Since your future is likely to be much less directly affected by this movie, you can be forgiven if you had never heard of this most inspiring lesson in sticktoitiveness. But now that you have heard of it, you have no more excuses. Little Dieter Needs to Fly is an astounding tale of tragedy and survival, made so primarily by the attitude of the man who lived through it all and yet seems as if he couldn’t be happier with every bit of his life. If I have one suggestion for improving this movie, it would be too perhaps fiddle around some more with the title. Below are my suggestions for some more appropriate titles to try:

Little Dieter Needs to Show Some Vulnerabilty: Seriously – he’s making me feel like a jackass for ever complaining about anything that has ever happened to me in my stupid, little life. From the first moment he comes bounding into the frame to the last shot we see of him as the camera’s pull away from “heaven for pilots”, Dieter Dengler is more full of life and youth than any man half his age. And to hear him casually recount the details of his own imprisonment and torture, as if he were rambling on about some interesting book he read, is just a ridiculous example of a man living in the moment and in full control of his own mind. In short, it’s embarrassing to the rest of us self-absorbed soft-lifers and our own, private pity parties. Cut the s*&t, Dengler.

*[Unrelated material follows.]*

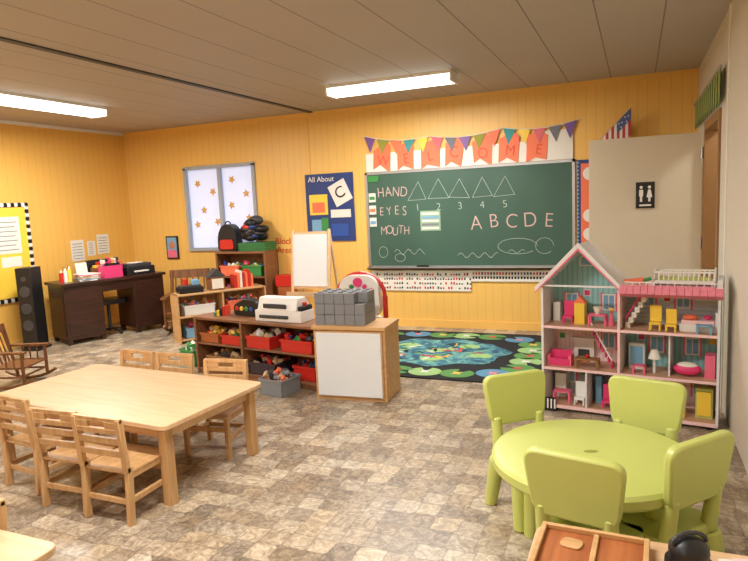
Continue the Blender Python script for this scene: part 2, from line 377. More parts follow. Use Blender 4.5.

Little Dieter Needs to Punch Werner Herzog in the Throat: Hard. I mean, this guy is a freaking sociopath. As unimaginably well-adjusted as Dengler is, Herzog has got to be every bit as much sadistic. How else can you explain a guy who is not satisfied with just getting a former P.O.W. to share his story, not satisfied with convincing him to fly back to Laos to tell his story in the same villages where he had been held thirty years earlier, but has the unmitigated gall to ask the man to let a band of armed Lao militia tie him up again and march him through the jungles to fully recreate the ordeal? Are you kidding me? And Dengler acted as if he couldn’t be happier to help out!

Guy, Double-D, let me talk to you for a minute. You don’t have to do everything anyone asks you to just to be nice. Here’s a little rule of thumb to remember: If you are an escaped prisoner of war and an eccentric German filmmaker comes along and asks you if you could go back to your jungle prison, crawl back inside and let your former captors lock you in again so he can get a picture, you can say no. In fact, you can legally stab him in the face with a railroad spike up to twenty-five times. It’s in the Constitution.

Little Dieter Needs a Wii: Or a PSP, or just a computer, or even a Bowflex. Some kind of new hobby for him to get into around the house besides blacksmithing. Yes, you read that correctly, blacksmithing. Full-fledged, hammer and anvil, glowing hot iron rods, leather gloves and iron clamps, black-freaking-smithing. In his house. For fun. I’m not sure if I’m more impressed by how ludicrously manly this guy is, or the fact that there is still a functional smithee shop anywhere in the world today. You could rattle off a list of a hundred countries, at all different levels of development, and ask me to define their current technological state in reference to the practice of blacksmithing and I am confident that I would label every single one of them as being either in the “pre-smithing stage” or “post-smithing stage”. There cannot be any country in the world today where blacksmithing is just hitting its stride. The fact that this guy still does it just for fun makes backyard extreme wrestling look about as manly as a stuffed-animal tea party. Show-off.

Little Dieter Needs to Be Remembered: Unfortunately for the world, Dieter Dengler died in 2001. Thankfully his story lives on in not one, but two excellent movies. From a purely technical standpoint, there is nothing about Little Dieter Needs to Fly that is particularly groundbreaking or compelling. But the content and character offers the rare glimpse of a man who embodies the extraordinary combination of Western outward strength and Eastern inner peace. If you have seen Rescue Dawn, I highly encourage you to seek this out as well, in order to fully appreciate both. And if you haven’t yet, I encourage you to see both. And if you have already seen them both, I encourage you to go out for ice cream twice this weekend. ‘Cause when’s the last time you did that?